I woke up this morning, unsure if last night’s psychedelic sequence of ninjas, buddhas, tigers, soldiers and loud pop music was indeed a real occurrence, or just a really tripped out dream. I think it was a little bit of Column A and a little bit of Column B. Not sure if I was actually at a concert last night at the Riv or if it was some staged theatrical production of mysticism and eccentricities—but I’m pretty certain Of Montreal was somehow involved. That’s what my blurred out Kodak digi-pics explain, anyway.
I had a bit of an idea what was in store for me after reading various reviews of the recently kicked off tour—with the theatrics ranging from Kevin riding in on a white horse in NY to leaping out of a foam filled coffin. However, what I didn’t realize was how solid the group could hold their live sound together in the midst of all their shenanigans.
Barnes and crew took to the multi-leveled stage at around 8:00, playing out track after track without a pause for nearly two hours. OM showcased mostly Skeletal Lamping, with some oldies mixed in as well. Particularly amazing non-Skeletal tracks included “So Begins our Alabee,” “Disconnect the Dots,” “She’s a Rejector” and the closing encore number “Smells Like Teen Spirit.” Loud, unapologetically disruptive and insane, the crowd rocked their dancing shoes to the max during the latter of the tracks.
Kevin Barnes is officially my newest hero. Not only does he have incredibly sexy dance moves with his hops and skips, but the dude’s got a set of lungs on him that can out-howl the wildest beast. He looks damn good in hot-pants and has got some pretty extravagantly freaky visions. Who the hell else can get away with leaping out of a coffin full of shaving cream, being escorted on stage in a golden prison carried by a pack of buddahs, singing in the midst of a self-executed hanging, and meanwhile never losing a beat skipping amongst children, ninjas, soldiers and creepy animal people?
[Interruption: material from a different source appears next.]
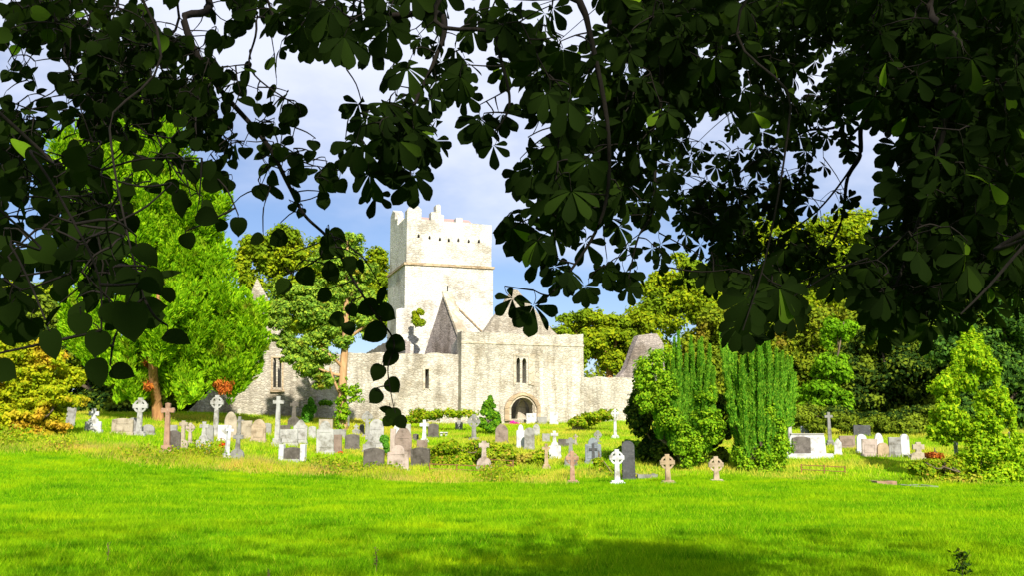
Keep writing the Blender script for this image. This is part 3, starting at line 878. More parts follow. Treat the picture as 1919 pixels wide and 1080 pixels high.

Good times were had by all—that is, except for the two underage teen girls with Miller Lites who were escorted out by security after “forgetting their cards” in their car. Oh, the joys of all-ages shows.
Discuss: Have you seen Of Montreal on this tour? What was the most bizarre part of the whole show? What do you think of their take on “Smells Like Teen Spirit?” What do you think of Skeletal Lamping?